King thrilled to be bound for Final Four with Boilers

Sam King

As the clock ticked down on Purdue’s blowout win against Utah State in the Round of 32, Sam King knew exactly what he needed to do.

The 6-foot-8 sophomore walk-on from Columbus North perfectly positioned himself for a rebound on the left side of the lane, made a move to his right and banked in a layup. Those were the 105th and 106th points, giving the Boilermakers a school record scoring output for an NCAA Tournament game.

It was the only minute King has played in March Madness, but he was prepared.

“I had no clue about the record or anything,” King said. “Honestly, my mind was just focused, and if I got a chance to play at the end of the game and do what our program preaches, which is focusing on our role, I was ready for that. At the end of the game, all of our fans are cheering for the walk-ons, and it gives you a lot of energy. My job is to rebound, and somehow, it ended up in my hands, and I made a play.

“It’s nothing I haven’t done in practice,” he added. “Every day, the walk-ons play against the starting five and second five, so when we do get into games, we all stay calm and do our job. If something happens, and the ball winds up in your hands, you just make something happen just like if you were playing 20 minutes a game.”

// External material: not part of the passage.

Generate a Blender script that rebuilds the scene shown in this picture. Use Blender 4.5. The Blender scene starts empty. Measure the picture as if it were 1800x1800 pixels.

But more importantly that any scoring records, Purdue is headed to its first Final Four in 44 years. The Boilermakers left Tuesday night for Arizona, where they will take on North Carolina State in the semifinals at 6:09 p.m. Saturday.

“It has been a little different,” King said. “Mostly, it’s just different because all the hype of the final four. We’ve been getting a little bit more attention lately nationally and around campus. The support staff has been the same. We aren’t going to let the national attention or the local attention or anything like that get in the way. We’ve had a good mental focus this whole season, and we’re just going to continue because of the importance. We just want to continue to do what’s best for us, which is focus, and allow this program to revolve around this culture and win games.”

The Boilers are in a vastly different position than they were at this time last year. They earned a No. 1 seed last season, but were upset in the first round by Fairleigh Dickinson, which became only the second No. 16 seed ever to beat a No. 1.

This year, Purdue landed a No. 1 seed again, and the Boilers have played like a No. 1 through four consecutive wins.

“Honestly, it’s been the same,” King said. “Winning helps that, but just from a team perspective and being around everybody, we’ve had the same culture from this year to last year. I think there’s a lot of similarities. Last year was amazing. This year is amazing. Just because we lost in the first round doesn’t define the year for us. When you have a program like this when everybody is awesome to you, and every person is a great person, last year, every day was awesome, and this year is awesome. The only difference is the outcome of the postseason so far.”

King, who has played a total of 12 minutes in six games this season, is one of five walk-ons among the 17 players on this year’s Purdue squad. He rooms with point guard Braden Smith and Cam Heide, who is the first guard off the bench. But he said the entire team is super close.

“There isn’t any of us that aren’t close,” King said. “It’s honestly kind of special what we have because we spend so much time together, and we appreciate the time we have together outside of basketball, whether that’s playing poker on away trips or just going out to eat. There’s times where we talk after practice in the locker room where we’re all just hanging out or having a good time. It’s kind of special. One-through-17, everybody is on the same level and playing field.”

The Republic Boys Basketball Player of the Year in 2022, King had offers to play at smaller schools and also had a chance to walk on at Northwestern. But he wanted to play for Purdue, and now, he’s enjoying the ride.

“It’s nothing short of insane and just crazy to think of the position that I would be in right now thinking back three or four years ago when I started my high school career,” King said. “Honestly, it’s something I’ve dreamed about since I was a kid, as have most of the guys on this team. I still can’t wrap my head around it. It doesn’t even seem real. It’s just an amazing experience, especially with all my friends and teammates and everyone who is part of the program. It’s truly amazing.”